Goal:
Copy the data exactly; pictures stay out of the copy.

** Begin Given material **

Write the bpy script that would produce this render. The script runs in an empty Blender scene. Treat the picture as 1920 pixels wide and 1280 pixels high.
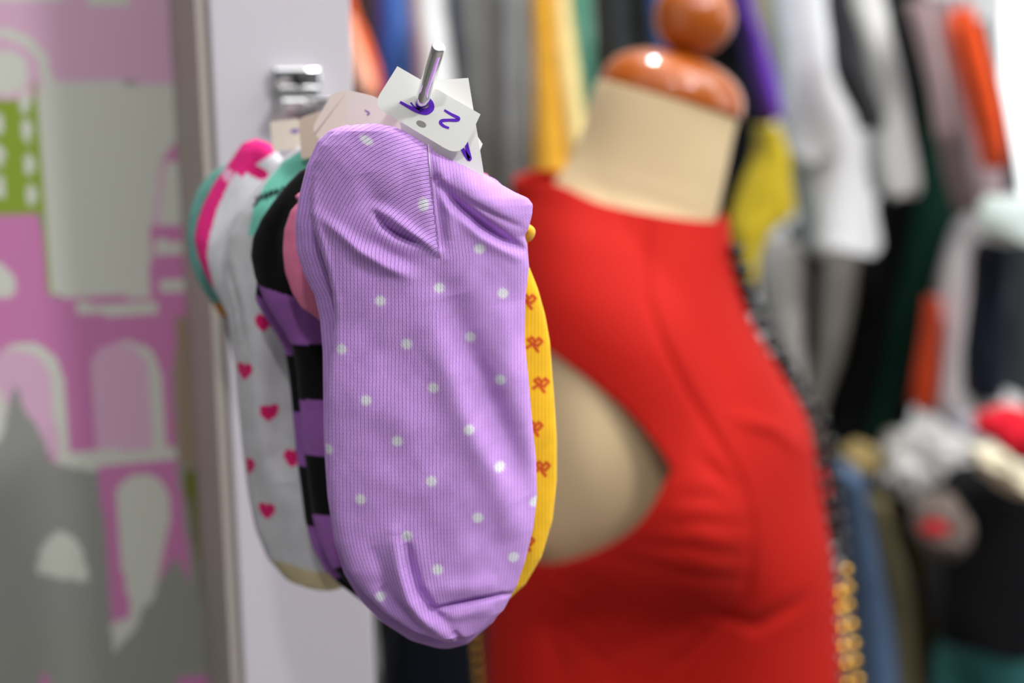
import bpy, bmesh, math, random
import numpy as np
from mathutils import Vector, Matrix, noise

random.seed(7)
rng = np.random.default_rng(7)
SC = bpy.context.scene
COL = SC.collection
PI = math.pi

# ------------------------------------------------------------------ camera
CAM_LOC = Vector((0.0, 0.0, 1.45))
PITCH, ROLL = math.radians(9.0), math.radians(-1.2)
FPX = 2667.0
cam_d = bpy.data.cameras.new('camera')
cam_d.lens = 50.0
cam_d.sensor_width = 36.0
cam_d.clip_start = 0.01
cam = bpy.data.objects.new('camera', cam_d)
COL.objects.link(cam)
cam.rotation_mode = 'XYZ'
_m = Matrix.Translation(CAM_LOC) @ Matrix.Rotation(PI / 2 - PITCH, 4, 'X') @ Matrix.Rotation(ROLL, 4, 'Z')
cam.matrix_world = _m
cam_d.dof.use_dof = True
cam_d.dof.focus_distance = 0.481
cam_d.dof.aperture_fstop = 4.9
SC.camera = cam
CR = np.array(_m.to_3x3())
CL = np.array(CAM_LOC)

# ------------------------------------------------------------------ colour management, world, lights
SC.view_settings.view_transform = 'Standard'
SC.view_settings.look = 'None'
SC.view_settings.gamma = 1.0
SC.view_settings.use_curve_mapping = False
SC.view_settings.exposure = 0.0
SC.cycles.use_denoising = True
SC.cycles.max_bounces = 6

w = bpy.data.worlds.new('shop_ambient')
SC.world = w
w.use_nodes = True
w.node_tree.nodes['Background'].inputs[0].default_value = (0.93, 0.96, 1.0, 1)
w.node_tree.nodes['Background'].inputs[1].default_value = 0.15


def area(name, loc, target, size, sizey, power, col=(1, 1, 1)):
    l = bpy.data.lights.new(name, 'AREA')
    l.shape = 'RECTANGLE'
    l.size, l.size_y = size, sizey
    l.energy = power
    l.color = col
    o = bpy.data.objects.new(name, l)
    COL.objects.link(o)
    o.location = loc
    o.rotation_euler = (Vector(target) - Vector(loc)).to_track_quat('-Z', 'Y').to_euler()
    return o


area('ceiling_panel_light', (0.4, 0.0, 3.0), (0.3, 0.5, 1.3), 2.0, 2.0, 26)
area('ceiling_panel_light', (1.6, 1.0, 3.0), (1.2, 2.0, 1.2), 1.8, 1.2, 46)
area('window_daylight', (3.0, 0.9, 2.0), (0.0, 0.8, 1.2), 1.6, 1.8, 26, (0.93, 0.97, 1.0))


def downlight(loc, r, power):
    l = bpy.data.lights.new('ceiling_downlight', 'AREA')
    l.shape = 'DISK'
    l.size = r * 2
    l.energy = power
    o = bpy.data.objects.new('ceiling_downlight', l)
    COL.objects.link(o)
    o.location = loc


for x_, y_, r_, p_ in ((0.07, 1.66, 0.07, 30), (0.07, -1.37, 0.07, 20), (1.4, -0.75, 0.17, 46)):
    downlight((x_, y_, 3.0), r_, p_)


# ------------------------------------------------------------------ pixel helpers (1920x1280 frame -> points on a real plane in the room)
def WN(px, py, Y):
    """numpy: the point seen at pixel (px,py) lying in the room plane y=Y."""
    px = np.asarray(px, float); py = np.asarray(py, float); Y = np.asarray(Y, float)
    px, py, Y = np.broadcast_arrays(px, py, Y)
    d = np.stack([(px - 960) / FPX, (640 - py) / FPX, -np.ones_like(px)], -1)
    wd = d @ CR.T
    t = (Y - CL[1]) / wd[..., 1]
    return CL + wd * t[..., None]


def W(px, py, Y):
    return Vector(WN(px, py, Y).tolist())


def PX(P):
    P = np.asarray(P, float)
    c = (P - CL) @ CR
    return 960 + FPX * c[..., 0] / -c[..., 2], 640 - FPX * c[..., 1] / -c[..., 2]


def srgb(r, g, b):
    f = lambda c: (c / 255) / 12.92 if c / 255 <= 0.04045 else ((c / 255 + 0.055) / 1.055) ** 2.4
    return (f(r), f(g), f(b), 1.0)


def srgb_np(a):
    a = np.asarray(a, float) / 255
    return np.where(a <= 0.04045, a / 12.92, ((a + 0.055) / 1.055) ** 2.4)


# ------------------------------------------------------------------ materials
def new_mat(name):
    m = bpy.data.materials.new(name)
    m.use_nodes = True
    nt = m.node_tree
    b = nt.nodes['Principled BSDF']
    return m, nt, b


def mat(name, col, rough=0.6, metal=0.0, spec=0.5, coat=0.0, sheen=0.0, bump=None, var=0.0, sub=0.0):
    m, nt, b = new_mat(name)
    b.inputs['Base Color'].default_value = col
    b.inputs['Roughness'].default_value = rough
    b.inputs['Metallic'].default_value = metal
    b.inputs['Specular IOR Level'].default_value = spec
    b.inputs['Coat Weight'].default_value = coat
    b.inputs['Coat Roughness'].default_value = 0.05
    b.inputs['Sheen Weight'].default_value = sheen
    tc = nt.nodes.new('ShaderNodeTexCoord')
    if bump:
        n = nt.nodes.new('ShaderNodeTexNoise')
        n.inputs['Scale'].default_value = bump[0]
        n.inputs['Detail'].default_value = 3
        bp = nt.nodes.new('ShaderNodeBump')
        bp.inputs['Strength'].default_value = bump[1]
        bp.inputs['Distance'].default_value = bump[2]
        nt.links.new(tc.outputs['Object'], n.inputs['Vector'])
        nt.links.new(n.outputs['Fac'], bp.inputs['Height'])
        nt.links.new(bp.outputs['Normal'], b.inputs['Normal'])
    if var:
        n2 = nt.nodes.new('ShaderNodeTexNoise')
        n2.inputs['Scale'].default_value = 14
        n2.inputs['Detail'].default_value = 4
        nt.links.new(tc.outputs['Object'], n2.inputs['Vector'])
        mx = nt.nodes.new('ShaderNodeMix')
        mx.data_type = 'RGBA'
        mx.inputs['A'].default_value = tuple(c * (1 - var) for c in col[:3]) + (1,)
        mx.inputs['B'].default_value = tuple(min(1, c * (1 + var)) for c in col[:3]) + (1,)
        nt.links.new(n2.outputs['Fac'], mx.inputs['Factor'])
        nt.links.new(mx.outputs['Result'], b.inputs['Base Color'])
    return m


def mat_attr(name, rough=0.7, spec=0.3, sheen=0.0):
    m, nt, b = new_mat(name)
    a = nt.nodes.new('ShaderNodeVertexColor')
    a.layer_name = 'Col'
    nt.links.new(a.outputs['Color'], b.inputs['Base Color'])
    b.inputs['Roughness'].default_value = rough
    b.inputs['Specular IOR Level'].default_value = spec
    b.inputs['Sheen Weight'].default_value = sheen
    return m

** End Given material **

Exercise answer:
Write the bpy script that would produce this render. The script runs in an empty Blender scene. Treat the picture as 1920 pixels wide and 1280 pixels high.
import bpy, bmesh, math, random
import numpy as np
from mathutils import Vector, Matrix, noise

random.seed(7)
rng = np.random.default_rng(7)
SC = bpy.context.scene
COL = SC.collection
PI = math.pi

# ------------------------------------------------------------------ camera
CAM_LOC = Vector((0.0, 0.0, 1.45))
PITCH, ROLL = math.radians(9.0), math.radians(-1.2)
FPX = 2667.0
cam_d = bpy.data.cameras.new('camera')
cam_d.lens = 50.0
cam_d.sensor_width = 36.0
cam_d.clip_start = 0.01
cam = bpy.data.objects.new('camera', cam_d)
COL.objects.link(cam)
cam.rotation_mode = 'XYZ'
_m = Matrix.Translation(CAM_LOC) @ Matrix.Rotation(PI / 2 - PITCH, 4, 'X') @ Matrix.Rotation(ROLL, 4, 'Z')
cam.matrix_world = _m
cam_d.dof.use_dof = True
cam_d.dof.focus_distance = 0.481
cam_d.dof.aperture_fstop = 4.9
SC.camera = cam
CR = np.array(_m.to_3x3())
CL = np.array(CAM_LOC)

# ------------------------------------------------------------------ colour management, world, lights
SC.view_settings.view_transform = 'Standard'
SC.view_settings.look = 'None'
SC.view_settings.gamma = 1.0
SC.view_settings.use_curve_mapping = False
SC.view_settings.exposure = 0.0
SC.cycles.use_denoising = True
SC.cycles.max_bounces = 6

w = bpy.data.worlds.new('shop_ambient')
SC.world = w
w.use_nodes = True
w.node_tree.nodes['Background'].inputs[0].default_value = (0.93, 0.96, 1.0, 1)
w.node_tree.nodes['Background'].inputs[1].default_value = 0.15


def area(name, loc, target, size, sizey, power, col=(1, 1, 1)):
    l = bpy.data.lights.new(name, 'AREA')
    l.shape = 'RECTANGLE'
    l.size, l.size_y = size, sizey
    l.energy = power
    l.color = col
    o = bpy.data.objects.new(name, l)
    COL.objects.link(o)
    o.location = loc
    o.rotation_euler = (Vector(target) - Vector(loc)).to_track_quat('-Z', 'Y').to_euler()
    return o


area('ceiling_panel_light', (0.4, 0.0, 3.0), (0.3, 0.5, 1.3), 2.0, 2.0, 26)
area('ceiling_panel_light', (1.6, 1.0, 3.0), (1.2, 2.0, 1.2), 1.8, 1.2, 46)
area('window_daylight', (3.0, 0.9, 2.0), (0.0, 0.8, 1.2), 1.6, 1.8, 26, (0.93, 0.97, 1.0))


def downlight(loc, r, power):
    l = bpy.data.lights.new('ceiling_downlight', 'AREA')
    l.shape = 'DISK'
    l.size = r * 2
    l.energy = power
    o = bpy.data.objects.new('ceiling_downlight', l)
    COL.objects.link(o)
    o.location = loc


for x_, y_, r_, p_ in ((0.07, 1.66, 0.07, 30), (0.07, -1.37, 0.07, 20), (1.4, -0.75, 0.17, 46)):
    downlight((x_, y_, 3.0), r_, p_)


# ------------------------------------------------------------------ pixel helpers (1920x1280 frame -> points on a real plane in the room)
def WN(px, py, Y):
    """numpy: the point seen at pixel (px,py) lying in the room plane y=Y."""
    px = np.asarray(px, float); py = np.asarray(py, float); Y = np.asarray(Y, float)
    px, py, Y = np.broadcast_arrays(px, py, Y)
    d = np.stack([(px - 960) / FPX, (640 - py) / FPX, -np.ones_like(px)], -1)
    wd = d @ CR.T
    t = (Y - CL[1]) / wd[..., 1]
    return CL + wd * t[..., None]


def W(px, py, Y):
    return Vector(WN(px, py, Y).tolist())


def PX(P):
    P = np.asarray(P, float)
    c = (P - CL) @ CR
    return 960 + FPX * c[..., 0] / -c[..., 2], 640 - FPX * c[..., 1] / -c[..., 2]


def srgb(r, g, b):
    f = lambda c: (c / 255) / 12.92 if c / 255 <= 0.04045 else ((c / 255 + 0.055) / 1.055) ** 2.4
    return (f(r), f(g), f(b), 1.0)


def srgb_np(a):
    a = np.asarray(a, float) / 255
    return np.where(a <= 0.04045, a / 12.92, ((a + 0.055) / 1.055) ** 2.4)


# ------------------------------------------------------------------ materials
def new_mat(name):
    m = bpy.data.materials.new(name)
    m.use_nodes = True
    nt = m.node_tree
    b = nt.nodes['Principled BSDF']
    return m, nt, b


def mat(name, col, rough=0.6, metal=0.0, spec=0.5, coat=0.0, sheen=0.0, bump=None, var=0.0, sub=0.0):
    m, nt, b = new_mat(name)
    b.inputs['Base Color'].default_value = col
    b.inputs['Roughness'].default_value = rough
    b.inputs['Metallic'].default_value = metal
    b.inputs['Specular IOR Level'].default_value = spec
    b.inputs['Coat Weight'].default_value = coat
    b.inputs['Coat Roughness'].default_value = 0.05
    b.inputs['Sheen Weight'].default_value = sheen
    tc = nt.nodes.new('ShaderNodeTexCoord')
    if bump:
        n = nt.nodes.new('ShaderNodeTexNoise')
        n.inputs['Scale'].default_value = bump[0]
        n.inputs['Detail'].default_value = 3
        bp = nt.nodes.new('ShaderNodeBump')
        bp.inputs['Strength'].default_value = bump[1]
        bp.inputs['Distance'].default_value = bump[2]
        nt.links.new(tc.outputs['Object'], n.inputs['Vector'])
        nt.links.new(n.outputs['Fac'], bp.inputs['Height'])
        nt.links.new(bp.outputs['Normal'], b.inputs['Normal'])
    if var:
        n2 = nt.nodes.new('ShaderNodeTexNoise')
        n2.inputs['Scale'].default_value = 14
        n2.inputs['Detail'].default_value = 4
        nt.links.new(tc.outputs['Object'], n2.inputs['Vector'])
        mx = nt.nodes.new('ShaderNodeMix')
        mx.data_type = 'RGBA'
        mx.inputs['A'].default_value = tuple(c * (1 - var) for c in col[:3]) + (1,)
        mx.inputs['B'].default_value = tuple(min(1, c * (1 + var)) for c in col[:3]) + (1,)
        nt.links.new(n2.outputs['Fac'], mx.inputs['Factor'])
        nt.links.new(mx.outputs['Result'], b.inputs['Base Color'])
    return m


def mat_attr(name, rough=0.7, spec=0.3, sheen=0.0):
    m, nt, b = new_mat(name)
    a = nt.nodes.new('ShaderNodeVertexColor')
    a.layer_name = 'Col'
    nt.links.new(a.outputs['Color'], b.inputs['Base Color'])
    b.inputs['Roughness'].default_value = rough
    b.inputs['Specular IOR Level'].default_value = spec
    b.inputs['Sheen Weight'].default_value = sheen
    return m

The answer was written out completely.